Part of the problem, is that many of these planning documents are anywhere from 5 to 15 years old and contain hydrological estimates that desperately need revising. The most recent national hydrological study (WR2012), for example, shows that there is 30% less available water than 2005. 

Add the effects of climate change to the mix, and things look even worse.  Climate change assessments published in December 2018 by esteemed hydrologist Professor Roland Schultze predict an overall increase in temperature in the Olifants catchment. 

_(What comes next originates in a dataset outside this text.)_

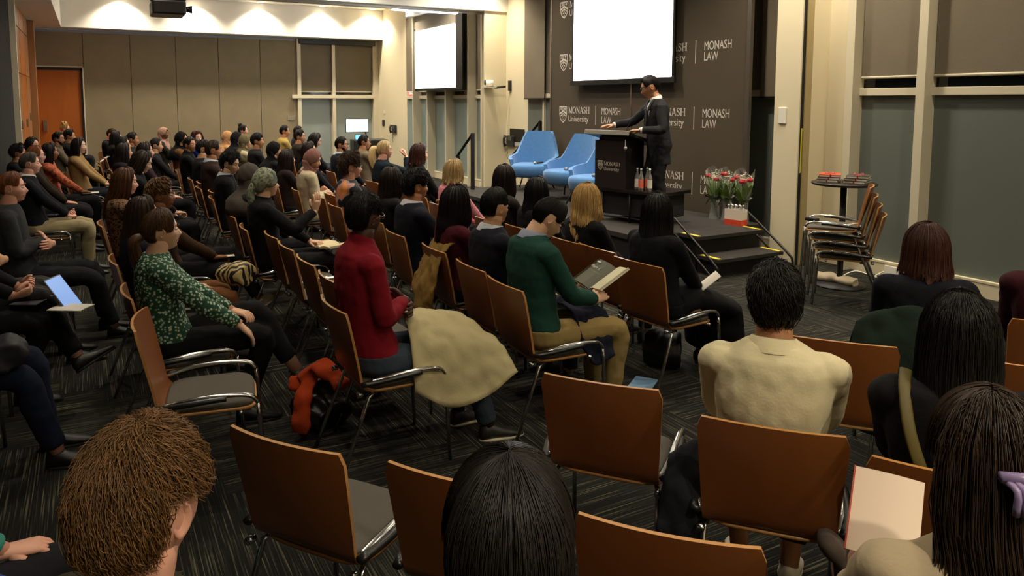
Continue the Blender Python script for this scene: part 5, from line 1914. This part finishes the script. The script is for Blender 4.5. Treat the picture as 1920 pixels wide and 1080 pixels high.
person('person with a black bowl cut in a black jacket, face in profile', -11.65, 2.28, 1.24, 90, 68, hair=('fringe', '0f0d0c', dict(thick=0.024)), skin=3, top='1c1a1c', tname='jacket', seed=41, detail=0)
person('person in an olive headscarf and cream top', -12.5, 2.25, 1.18, 90, 78, scarf='6a6044', hair=None, skin=2, top='b8ae90', tname='blouse', seed=42, detail=0)
person('person in a black headscarf beside the peach one', -13.4, 2.27, 1.19, 90, 85, scarf='121114', hair=None, skin=2, top='161618', tname='jumper', seed=43, detail=0)
person('person in a peach headscarf near the fabric wall', -14.3, 2.26, 1.17, 90, 90, scarf='b8885c', hair=None, skin=2, top='b8885c', tname='blouse', seed=44, detail=0)
person('person with a high dark bun behind the black headscarf', -15.5, 2.75, 1.26, 90, 70, hair=('tied', '1f1511', dict(bun=(0, -0.06, 0.13, 0.045))), skin=6, top='3a3a3c', tname='jumper', seed=45, detail=0)
person('person in glasses with loose dark hair behind the dusty pink headscarf', -9.9, 2.62, 1.18, 88, 70, hair=longh('1d1412', 0.3, strands=200), skin=2, top='1a1a1e', tname='jumper', glass='1a1614', seed=46, wide=0.9, detail=0)

# row with heads at y = 3.2
person('person in dark checks with dark brown hair in a small clip', -5.55, 3.18, 1.175, 92, 118, hair=longh('1d1310', 0.30, 0.02, 0.004, strands=800, srad=0.0015), skin=2, top='2a2420', tname='jacket', seed=47, wide=0.92)
person('person with long smooth black hair in black in the front row', -5.08, 3.22, 1.10, 92, 100, hair=longh('0f0c0c', 0.40, 0.018, 0.0, strands=900, srad=0.0015), skin=6, top='131315', tname='jumper', seed=48, wide=0.92)
_, _, Mbw = person('person with long wavy blonde hair in a black blazer', -4.42, 3.24, 1.10, 92, 122, hair=longh('c4a066', 0.27, 0.022, 0.012, strands=1600, srad=0.0014, mess=0.016), skin=6, top='121214', tname='jacket', seed=49, wide=0.9)
sheet(Mbw, (0.16, 0.36, 0.60), 0.15, 0.21, 'white open notebook on the knee of the person with wavy blonde hair', bend=0.02, rot=RZ(20))
person('person with a straight blonde bob and glasses in a pink checked top', -6.6, 3.20, 1.14, 92, 92, hair=('bob', 'ae9264', dict(Lh=0.10, thick=0.024, strands=1200, srad=0.0016)), skin=6, top='!plaid', tname='jumper', glass='3a3030', seed=50, wide=0.92)
person('person with brown wavy hair in profile wearing black in the front row', -8.0, 3.42, 1.23, 92, 76, hair=('bob', '3c2018', dict(Lh=0.12, thick=0.026, wave=0.004, strands=600, srad=0.002)), skin=6, top='141416', tname='jacket', seed=51, wide=0.95, detail=1)
person('person with a pale blonde ponytail and clear glasses raising a hand to the face', -8.9, 3.32, 1.23, 92, 76, hair=('tied', 'c2aa7c', dict(thick=0.016, strands=700, srad=0.002, tail=([(0, -0.10, 0.03), (0, -0.16, 0.01), (0.0, -0.17, -0.10), (0.0, -0.14, -0.22), (0, -0.12, -0.28)], 0.055))), skin=6, top='14202a', tname='jumper', arms='eye', glass='b0a8a0', seed=52)
person('person with a dark beard and glasses in a navy suit', -10.45, 3.24, 1.215, 90, 58, hair=short('120e0d', 0.014), skin=3, top='161a24', tname='jacket', collar='b8c0c8', beard='1a1210', glass='141210', seed=53)
person('person with glasses and short black hair in a taupe jacket before the operator lectern', -11.2, 3.84, 1.20, 90, 66, hair=short('141010', 0.014), skin=3, top='6a5c48', tname='jacket', glass='141210', seed=54, detail=0)
person('person with loose dark hair looking down, below the second room window', -12.0, 3.24, 1.22, 90, 72, hair=('bob', '18100e', dict(Lh=0.16, thick=0.024)), skin=6, top='1a1a1c', tname='jumper', seed=55, wide=0.9, pitch=18, detail=0)
person('person with dark hair turned away beside the person looking down', -12.9, 3.25, 1.23, 90, 60, hair=short('18100e', 0.03), skin=3, top='26201e', tname='jumper', seed=56, detail=0)
person('person with short black hair in a yellow top at the back of the second room', -14.6, 3.38, 1.265, 90, 72, hair=short('120e0d', 0.016), skin=3, top='a89050', tname='jumper', seed=57, detail=0)
person('person with dark swept hair and a headset beside the yellow top', -15.4, 3.85, 1.21, 90, 66, hair=short('120e0d', 0.02), skin=6, top='202024', tname='jumper', seed=58, detail=0)

# left block, heads near y = -0.5
person('person with short ginger hair in a grey jumper with arms folded at the left edge', -6.50, -0.53, 1.20, 90, 90, hair=('crop', '6e3e20', dict(thick=0.014, strands=900, srad=0.0014)), skin=6, top='2f3032', tname='jumper', bot='1a1b1e', arms='crossed', seed=60, legs='out')
person('person with short grey hair in a navy cardigan and beige trousers', -8.95, -0.56, 1.20, 90, 92, hair=('crop', '4a4440', dict(thick=0.013, strands=700, srad=0.0015)), skin=6, top='13151b', tname='cardigan', bot='9a8c6a', collar='c8c4b8', arms='clasp', seed=61)
person('person with ginger hair and glasses beside the navy cardigan', -10.3, -0.58, 1.20, 90, 86, hair=('tied', '7a4424', dict(thick=0.014)), skin=6, top='2a2018', tname='jumper', glass='402840', seed=62, detail=0)
_, _, Mo = person('person with long dark hair in an orange printed blouse with a name badge', -11.2, -0.47, 1.18, 90, 88, hair=longh('1a1210', 0.3, strands=200), skin=4, top='!orange', tname='blouse', bot='18181a', arms='write', seed=63, wide=0.92, detail=0)
MB().box(-0.03, 0.04, 0.0, 0.004, 0, 0.06).build('badge', mat('badge_blue', 'b8c4e0', 0.5), [o for o in bpy.data.objects if 'orange printed' in o.get('label', '') and o.name.startswith('person')][0], False, 0, Matrix.Translation((0.11, 0.055, 0.80)))
sheet(Mo, (0.04, 0.36, 0.63), 0.15, 0.21, 'white booklet on the lap of the person in the orange blouse', bend=0.004)
_, _, Mt = person('person with long dark hair in a tan jacket and jeans with an open notebook', -12.0, -0.14, 1.21, 80, 66, hair=longh('1c1410', 0.30, strands=300), skin=1, top='9a7c50', tname='jacket', bot='20242e', bname='jeans', arms='write', seed=64, wide=0.9, detail=0)
sheet(Mt, (0.06, 0.38, 0.625), 0.17, 0.24, 'open white notebook on the knees of the person in the tan jacket', bend=0.006, rot=RZ(-20))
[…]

Irrigators will be one of the users most at risk. Crop irrigation requirements in the Olifants catchment are forecasted to increase with climate change by 4 to 12%. This means that simply to harvest the same yield, using the same crop types, farmers will need to use between 4 and 12% more water than they are currently using. 

Concerned stakeholders have requested a new reconciliation strategy that incorporates climate change and more recent data around ground water availability and user demand. “Our objective is to lobby government to reassess water availability and allocations in the Olifants, because if we don’t do that, there is a good chance it’s going to run out,” she says.